Der Staat kennt auch andere verpflichtende Dienste, wie bei Schöffen. Jeder Staatsbürger ist zur Übernahme dieser Tätigkeit als ehrenamtlicher Richter verpflichtet. Und für den Feuerschutz wird eine sogenannte Pflichtfeuerwehr dann eingerichtet, wenn eine Freiwillige Feuerwehr nicht zustande kommt. Die Kommunen müssen dann geeignete Personen zum Feuerwehrdienst verpflichten. Öffentlich diskutiert wurde zuletzt auch eine weiter gefasste neue Dienstpflicht, die auch Rettungsdienste und den Katastrophenschutz umfassen könnte. Für eine Dienstpflicht junger Frauen müsste das Grundgesetz geändert werden.
Bundeswehrverband sieht nun Testfall für die Zeitenwende
Der Vorsitzende des Bundeswehrverbandes, Oberst André Wüstner, hatte vor Bekanntwerden der Pistorius-Pläne entschlossene Schritte für einen neuen Wehrdienst gefordert. Die Personalzahlen in der Bundeswehr seien in diesem Monat auf den tiefsten Stand seit 2018 gefallen, sagte Wüstner der Deutschen Presse-Agentur in Berlin. «In den kommenden Tagen wird sich zeigen, bei wem seit Ausrufung der Zeitenwende zumindest verteidigungspolitisch tatsächlich eine Erkenntniswende eingetreten ist», sagte der Verbandschef mit Blick auf die Debatte. «Denn wer das von sich behauptet - ich hoffe, dass es zumindest die Fachpolitiker tun - der wird sich nicht pauschal gegen eine neue Wehrform oder eine neue Art Wehrpflicht wenden können.
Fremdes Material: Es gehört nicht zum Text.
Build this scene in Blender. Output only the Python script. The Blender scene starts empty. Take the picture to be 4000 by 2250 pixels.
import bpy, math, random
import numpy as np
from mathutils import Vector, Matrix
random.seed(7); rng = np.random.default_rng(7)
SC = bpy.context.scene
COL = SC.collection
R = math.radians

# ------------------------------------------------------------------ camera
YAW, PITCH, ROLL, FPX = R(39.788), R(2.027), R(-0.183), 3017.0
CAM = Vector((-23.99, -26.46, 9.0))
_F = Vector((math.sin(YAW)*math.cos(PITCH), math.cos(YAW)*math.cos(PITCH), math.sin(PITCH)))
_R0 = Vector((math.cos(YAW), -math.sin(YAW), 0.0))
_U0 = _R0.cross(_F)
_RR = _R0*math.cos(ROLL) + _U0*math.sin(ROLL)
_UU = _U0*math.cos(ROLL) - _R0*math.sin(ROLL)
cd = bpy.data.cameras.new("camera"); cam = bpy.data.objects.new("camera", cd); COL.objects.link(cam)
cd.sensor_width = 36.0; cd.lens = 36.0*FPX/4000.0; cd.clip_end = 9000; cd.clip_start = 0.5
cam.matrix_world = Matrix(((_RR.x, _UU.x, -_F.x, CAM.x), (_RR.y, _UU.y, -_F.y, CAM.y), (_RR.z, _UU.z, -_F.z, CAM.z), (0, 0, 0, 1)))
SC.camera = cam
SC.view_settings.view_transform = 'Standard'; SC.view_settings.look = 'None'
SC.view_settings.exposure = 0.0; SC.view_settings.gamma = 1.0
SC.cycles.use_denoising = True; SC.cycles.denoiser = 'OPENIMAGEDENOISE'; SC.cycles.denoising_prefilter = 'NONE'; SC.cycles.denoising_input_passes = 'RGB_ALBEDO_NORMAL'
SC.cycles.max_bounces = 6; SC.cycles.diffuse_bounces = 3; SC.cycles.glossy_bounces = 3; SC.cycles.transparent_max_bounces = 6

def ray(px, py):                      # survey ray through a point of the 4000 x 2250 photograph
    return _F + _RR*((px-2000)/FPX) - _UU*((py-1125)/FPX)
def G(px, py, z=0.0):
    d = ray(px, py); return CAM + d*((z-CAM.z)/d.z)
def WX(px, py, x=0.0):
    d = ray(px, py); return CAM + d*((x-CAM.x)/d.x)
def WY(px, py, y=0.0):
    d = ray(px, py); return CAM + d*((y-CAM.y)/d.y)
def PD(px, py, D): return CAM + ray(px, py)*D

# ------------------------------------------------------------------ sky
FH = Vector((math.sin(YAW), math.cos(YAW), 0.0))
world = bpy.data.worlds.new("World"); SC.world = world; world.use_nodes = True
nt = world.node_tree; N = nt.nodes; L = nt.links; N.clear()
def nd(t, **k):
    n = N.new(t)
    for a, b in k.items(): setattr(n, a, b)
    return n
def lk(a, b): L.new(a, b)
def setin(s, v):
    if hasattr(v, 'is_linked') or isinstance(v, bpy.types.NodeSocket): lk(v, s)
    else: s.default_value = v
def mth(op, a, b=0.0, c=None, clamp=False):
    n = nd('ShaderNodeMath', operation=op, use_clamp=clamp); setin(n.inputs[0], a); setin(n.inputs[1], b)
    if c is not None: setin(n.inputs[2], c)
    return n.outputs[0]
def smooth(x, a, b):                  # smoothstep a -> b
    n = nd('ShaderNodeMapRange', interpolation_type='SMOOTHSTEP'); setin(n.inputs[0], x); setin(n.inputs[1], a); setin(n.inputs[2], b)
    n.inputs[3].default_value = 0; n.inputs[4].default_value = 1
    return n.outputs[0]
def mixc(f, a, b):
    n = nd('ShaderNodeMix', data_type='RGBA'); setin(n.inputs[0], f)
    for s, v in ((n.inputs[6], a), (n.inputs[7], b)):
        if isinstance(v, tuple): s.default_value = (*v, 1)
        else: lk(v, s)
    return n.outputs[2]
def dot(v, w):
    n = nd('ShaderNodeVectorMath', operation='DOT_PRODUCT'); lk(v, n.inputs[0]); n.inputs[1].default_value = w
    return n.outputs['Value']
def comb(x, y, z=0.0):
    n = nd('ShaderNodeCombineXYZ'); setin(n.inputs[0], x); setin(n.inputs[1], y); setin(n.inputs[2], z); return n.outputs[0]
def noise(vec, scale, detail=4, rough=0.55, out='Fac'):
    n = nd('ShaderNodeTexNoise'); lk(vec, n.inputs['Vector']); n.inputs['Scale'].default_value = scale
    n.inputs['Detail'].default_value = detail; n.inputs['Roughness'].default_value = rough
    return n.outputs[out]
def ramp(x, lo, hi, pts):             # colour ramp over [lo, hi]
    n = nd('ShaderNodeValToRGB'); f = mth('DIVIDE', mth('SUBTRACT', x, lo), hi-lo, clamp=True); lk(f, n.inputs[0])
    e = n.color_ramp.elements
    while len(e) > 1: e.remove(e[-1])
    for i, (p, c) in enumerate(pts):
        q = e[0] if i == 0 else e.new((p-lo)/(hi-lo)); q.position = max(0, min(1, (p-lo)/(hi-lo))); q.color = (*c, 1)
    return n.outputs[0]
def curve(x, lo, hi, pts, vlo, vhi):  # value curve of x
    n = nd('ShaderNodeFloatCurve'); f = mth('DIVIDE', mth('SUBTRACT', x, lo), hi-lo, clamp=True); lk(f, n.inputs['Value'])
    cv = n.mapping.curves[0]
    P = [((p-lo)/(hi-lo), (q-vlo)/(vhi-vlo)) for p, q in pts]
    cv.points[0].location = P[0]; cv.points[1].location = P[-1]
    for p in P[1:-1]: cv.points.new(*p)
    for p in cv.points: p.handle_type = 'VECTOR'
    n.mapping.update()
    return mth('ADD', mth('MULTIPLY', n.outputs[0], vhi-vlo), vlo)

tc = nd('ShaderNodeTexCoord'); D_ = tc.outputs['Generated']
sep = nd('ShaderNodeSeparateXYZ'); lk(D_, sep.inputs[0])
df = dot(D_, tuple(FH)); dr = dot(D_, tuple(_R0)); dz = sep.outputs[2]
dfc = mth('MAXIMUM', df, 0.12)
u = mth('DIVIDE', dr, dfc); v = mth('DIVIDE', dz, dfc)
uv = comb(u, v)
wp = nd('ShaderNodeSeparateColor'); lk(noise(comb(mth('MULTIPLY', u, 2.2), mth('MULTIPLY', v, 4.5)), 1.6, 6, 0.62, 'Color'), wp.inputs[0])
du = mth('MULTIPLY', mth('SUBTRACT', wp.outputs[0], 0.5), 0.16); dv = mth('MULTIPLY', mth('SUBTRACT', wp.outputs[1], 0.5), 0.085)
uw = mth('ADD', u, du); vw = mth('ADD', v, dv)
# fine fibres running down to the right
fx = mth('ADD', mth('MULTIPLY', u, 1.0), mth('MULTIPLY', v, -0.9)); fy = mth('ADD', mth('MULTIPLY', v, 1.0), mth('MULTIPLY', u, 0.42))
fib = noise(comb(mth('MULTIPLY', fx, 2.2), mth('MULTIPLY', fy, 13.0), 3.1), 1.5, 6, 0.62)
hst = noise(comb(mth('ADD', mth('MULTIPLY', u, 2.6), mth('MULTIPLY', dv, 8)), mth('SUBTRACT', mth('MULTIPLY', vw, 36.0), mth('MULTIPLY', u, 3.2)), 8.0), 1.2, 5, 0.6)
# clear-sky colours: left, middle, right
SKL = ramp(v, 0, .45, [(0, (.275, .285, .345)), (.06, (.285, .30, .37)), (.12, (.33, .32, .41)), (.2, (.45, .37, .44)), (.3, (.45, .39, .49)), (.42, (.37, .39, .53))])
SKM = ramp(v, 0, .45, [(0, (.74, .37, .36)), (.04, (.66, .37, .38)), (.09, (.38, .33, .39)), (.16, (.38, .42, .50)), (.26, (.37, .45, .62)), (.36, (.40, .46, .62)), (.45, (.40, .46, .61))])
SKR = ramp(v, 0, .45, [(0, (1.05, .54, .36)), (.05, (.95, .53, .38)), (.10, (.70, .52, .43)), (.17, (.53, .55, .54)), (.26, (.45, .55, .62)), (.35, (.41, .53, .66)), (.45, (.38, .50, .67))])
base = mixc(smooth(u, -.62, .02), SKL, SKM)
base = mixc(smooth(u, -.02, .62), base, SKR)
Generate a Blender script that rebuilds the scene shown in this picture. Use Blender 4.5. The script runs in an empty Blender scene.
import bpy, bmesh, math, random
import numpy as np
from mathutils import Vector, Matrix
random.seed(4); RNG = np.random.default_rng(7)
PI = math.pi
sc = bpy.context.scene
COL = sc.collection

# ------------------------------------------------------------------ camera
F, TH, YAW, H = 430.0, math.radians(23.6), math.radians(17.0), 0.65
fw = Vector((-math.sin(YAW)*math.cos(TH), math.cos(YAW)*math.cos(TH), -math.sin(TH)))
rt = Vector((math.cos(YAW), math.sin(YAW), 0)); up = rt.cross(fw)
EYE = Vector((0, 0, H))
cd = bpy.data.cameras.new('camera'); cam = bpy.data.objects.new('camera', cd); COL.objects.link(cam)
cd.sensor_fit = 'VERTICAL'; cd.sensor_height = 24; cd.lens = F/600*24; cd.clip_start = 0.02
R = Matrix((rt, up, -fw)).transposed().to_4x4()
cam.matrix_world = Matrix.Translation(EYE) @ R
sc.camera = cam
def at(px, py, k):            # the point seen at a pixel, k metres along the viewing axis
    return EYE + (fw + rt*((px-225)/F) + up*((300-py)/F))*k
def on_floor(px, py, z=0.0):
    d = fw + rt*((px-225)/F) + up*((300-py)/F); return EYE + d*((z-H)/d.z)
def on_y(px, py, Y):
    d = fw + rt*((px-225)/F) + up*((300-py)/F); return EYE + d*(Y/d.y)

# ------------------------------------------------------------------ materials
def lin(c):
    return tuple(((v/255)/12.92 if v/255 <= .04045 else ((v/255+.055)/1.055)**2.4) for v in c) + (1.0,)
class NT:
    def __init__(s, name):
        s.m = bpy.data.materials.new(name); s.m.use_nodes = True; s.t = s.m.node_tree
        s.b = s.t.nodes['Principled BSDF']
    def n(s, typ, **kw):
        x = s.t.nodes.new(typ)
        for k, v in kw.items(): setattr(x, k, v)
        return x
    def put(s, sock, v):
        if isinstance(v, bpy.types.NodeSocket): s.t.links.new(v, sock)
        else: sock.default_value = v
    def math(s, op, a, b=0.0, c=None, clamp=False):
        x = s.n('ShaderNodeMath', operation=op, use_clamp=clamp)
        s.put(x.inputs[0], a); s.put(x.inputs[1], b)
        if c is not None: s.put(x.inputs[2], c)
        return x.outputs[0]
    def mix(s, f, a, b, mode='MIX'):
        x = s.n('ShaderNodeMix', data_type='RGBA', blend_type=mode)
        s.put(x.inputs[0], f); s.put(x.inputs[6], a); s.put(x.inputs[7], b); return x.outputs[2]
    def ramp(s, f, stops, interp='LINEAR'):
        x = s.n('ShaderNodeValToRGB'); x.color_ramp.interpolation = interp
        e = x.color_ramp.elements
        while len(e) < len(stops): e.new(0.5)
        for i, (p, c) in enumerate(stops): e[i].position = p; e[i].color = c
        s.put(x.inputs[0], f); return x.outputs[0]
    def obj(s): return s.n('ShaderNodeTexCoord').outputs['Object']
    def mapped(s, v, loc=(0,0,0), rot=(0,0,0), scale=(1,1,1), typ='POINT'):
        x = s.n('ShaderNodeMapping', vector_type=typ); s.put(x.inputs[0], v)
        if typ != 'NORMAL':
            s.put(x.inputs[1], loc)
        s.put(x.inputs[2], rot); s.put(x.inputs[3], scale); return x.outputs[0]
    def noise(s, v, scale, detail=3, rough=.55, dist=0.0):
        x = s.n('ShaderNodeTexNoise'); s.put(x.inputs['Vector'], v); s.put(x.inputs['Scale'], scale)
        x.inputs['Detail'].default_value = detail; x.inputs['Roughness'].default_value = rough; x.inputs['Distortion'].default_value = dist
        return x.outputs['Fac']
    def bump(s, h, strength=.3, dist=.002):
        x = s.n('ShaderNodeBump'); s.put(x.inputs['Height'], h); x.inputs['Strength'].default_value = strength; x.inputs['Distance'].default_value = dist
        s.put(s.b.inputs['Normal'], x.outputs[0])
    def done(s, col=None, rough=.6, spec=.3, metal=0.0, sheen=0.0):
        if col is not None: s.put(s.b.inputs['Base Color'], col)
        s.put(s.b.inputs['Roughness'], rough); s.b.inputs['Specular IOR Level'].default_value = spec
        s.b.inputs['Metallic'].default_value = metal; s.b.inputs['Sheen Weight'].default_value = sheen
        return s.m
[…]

Die Wehrpflicht war 2011 in Deutschland unter Verteidigungsminister Karl-Theodor zu Guttenberg (CSU) nach 55 Jahren ausgesetzt worden. Das kam einer Abschaffung von Wehr- und Zivildienst gleich. Gleichzeitig wurden praktisch alle Strukturen für eine Wehrpflicht aufgelöst. Im Wehrpflichtgesetz ist aber weiter festgelegt, dass die Wehrpflicht für Männer auflebt, wenn der Bundestag den Spannungs- und Verteidigungsfall feststellt, ohne dass es nach 2011 noch konkrete Vorbereitungen für eine solche Situation gab.